The center of Medellin is home to “horror houses” used to torture and dismember, the city’s mayor admitted on Wednesday, exposing a bloody threat to society.
These sites where horrific acts of violence occur have of late been denounced by human rights organization amid the appearance of dismembered bodies in city, however the city’s officials previously denied the connection, until now.
“There are places where people are dismembered. When they kill a person and dismember them, it sends a message to society and members of the structures in charge. Without a doubt, there are places where people are dismembered,” said Deputy Mayor for Governance and Security of Medellin, Luis Fernando Suarez.
Four dismembered bodies were discovered in September bound in plastic bags with colored ribbons are now thought to be connected to these slaughter-houses, the handiwork of deadly gangs characterized by such practice.
Luis Fernando Quijano, leader of Human Rights for Medellin said “There are scores settled and obviously actions on the part of the terrorists to silence the people under a cloak of terror.” Additionally connecting bodies discovered in May and June, “bagged, tied, tortured”.
Revelation of bloody slaughter
“Horror houses have existed and continue to exist in Medellin.
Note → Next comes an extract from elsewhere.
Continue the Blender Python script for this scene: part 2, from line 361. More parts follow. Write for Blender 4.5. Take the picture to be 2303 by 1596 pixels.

The houses are near streams, by walls, thick walls where the illegal resolve their problems” said Luis Guillermo Pardo, president of the NGO C3, a consultation group focusing on urban conflict.
Pardo described how victims are kidnapped and taken to these places, in order to obtain information they are tortured until criminals get what they are after, from whence bodies are dismembered, dumped into the river to erase the evidence.
“There are 15 “horror houses” in Comuna 10. They kill the person, dismembered them, the body is wrapped in plastic bags and thrown in streams or in the Medellin River,” said Pardo. The district of Comuna 10 is the center of the city.
The secretary of Security for Medellin, Servio Vargos, has said the act is undeniable, “they have a place where they remove the body parts from people, but we must investigate further to know if these are ‘horror houses’.”
Quijano additionally recalled the atrocity of the dismemberment of two children on a ranch in Comuna 8 in 2013.
Additionally, in 2010 a house of this type was discovered and destroyed. The then mayor, Alonso Salazar announced at the time of demolition, “I always dreamed to demolish this house. Everyone knows that there there have been ugly and undesirable things that affect the life of a community and the city. It is a labyrinth house, horrible.”
This bone-chilling tactic is reminiscent of the slaughter of the western coastal city of Buenaventura of 2014, denied by authorities for almost a year before confirmations hit international news.
Bloodbath in pacific coastal-city of Buenaventura
Reports by the local population of wailing and crying coming from the nearby abandoned wooden houses led to the discovery of these “horror houses” – abandoned houses where gangs torture, dismember and “disappear” their victims. A total of 15 bodies were discovered, in pieces largely on the shores of the port, with one stuffed inside a storage container, the smell of decomposing flesh attracting the attention of neighbors.
In October 26 were arrested, the vast majority belonging to the country’s largest criminal gang “Los Urabeños”, a neo-paramilitary emergence of former AUC activists. However two corpses found earlier this year exposed the continuance of this gnarly practice on the western shore.
Colombia has for years suffered at the hands of leftist guerrillas, extreme right-wing paramilitary killers and a rise of neo-paramilitary groups that emerged after the demobilization of paramilitary groups between 2003-2006. These criminal organizations specialize in extortion, kidnapping, drug trafficking and gruesome killings.